Mary y la flor de la bruja | Crítica

A la sombra del maestro Miyazaki

Basada en la novela infantil de la británica Mary Stewart (1916-2014) La pequeña escoba de palo (1971), Mary y la flor de la bruja es el primer proyecto del Studio Ponoc, fundado en 2015 por antiguos colaboradores de Hayao Miyazaki en Ghibli como el productor Yoshiaki Nishimura, el director Hiromasa Yonebayashi (Arrietty y el mundo de los diminutos, El recuerdo de Marnie) o el guionista Riko Sakaguchi (El cuento de la princesa Kaguya), autor de esta adaptación.

Un proyecto plenamente deudor de la estética, los relatos y la imaginería del gran sensei del anime moderno hasta tal punto que se diría un refrito de personajes, trayectos narrativos, paisajes, animalario fantástico y artilugios voladores o flotantes extraídos de numerosas secuencias imaginadas por el creador de Mi vecino TotoroEl viaje de Chihiro.

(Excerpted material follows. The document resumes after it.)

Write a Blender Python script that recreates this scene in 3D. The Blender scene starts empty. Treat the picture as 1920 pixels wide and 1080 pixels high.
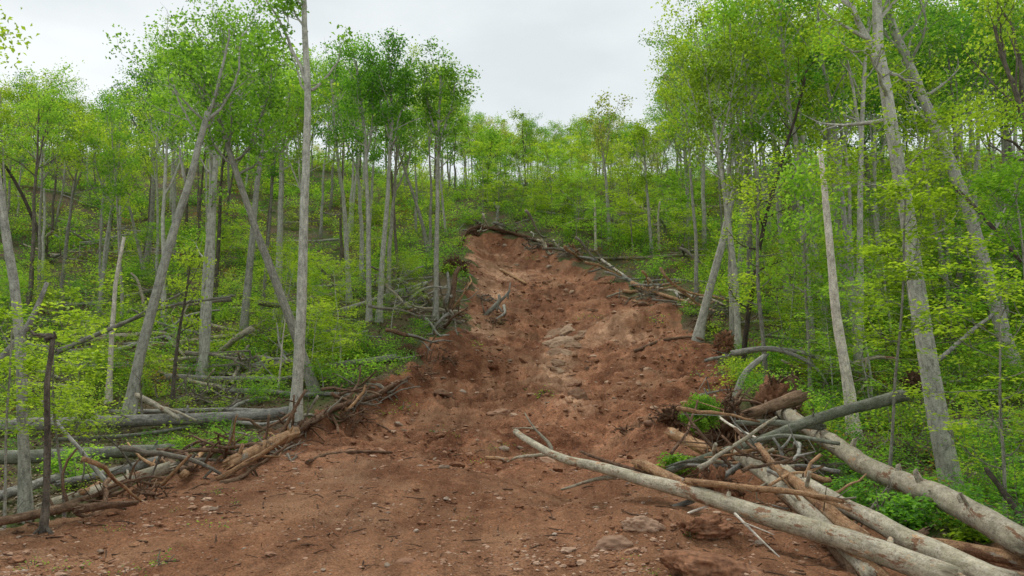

La protagonista vuelve a ser aquí una niña solitaria con acceso a un mundo de magia y aventura iniciática, en una batalla algo ingenua y reblandecida entre el bien y el mal a costa del buen o mal uso y control de estos poderes sobrenaturales, en un viaje de ida y vuelta entre una realidad rural anglosajona y un universo de fantasía lisérgica y transformismo donde lo siniestro asoma de manera mucho más atenuada que en las grandes obras de Miyazaki o Takahata.

Puede decirse así que, bajo su colorida paleta de parecido razonable con la marca original, Mary y la flor de la bruja supone una rebaja del nivel de complejidad de las cintas del maestro, de la misma forma que su acabado y su animación no terminan de brillar en la proliferación de matices atmosféricos y hallazgos técnicos de sus ilustres hermanas mayores.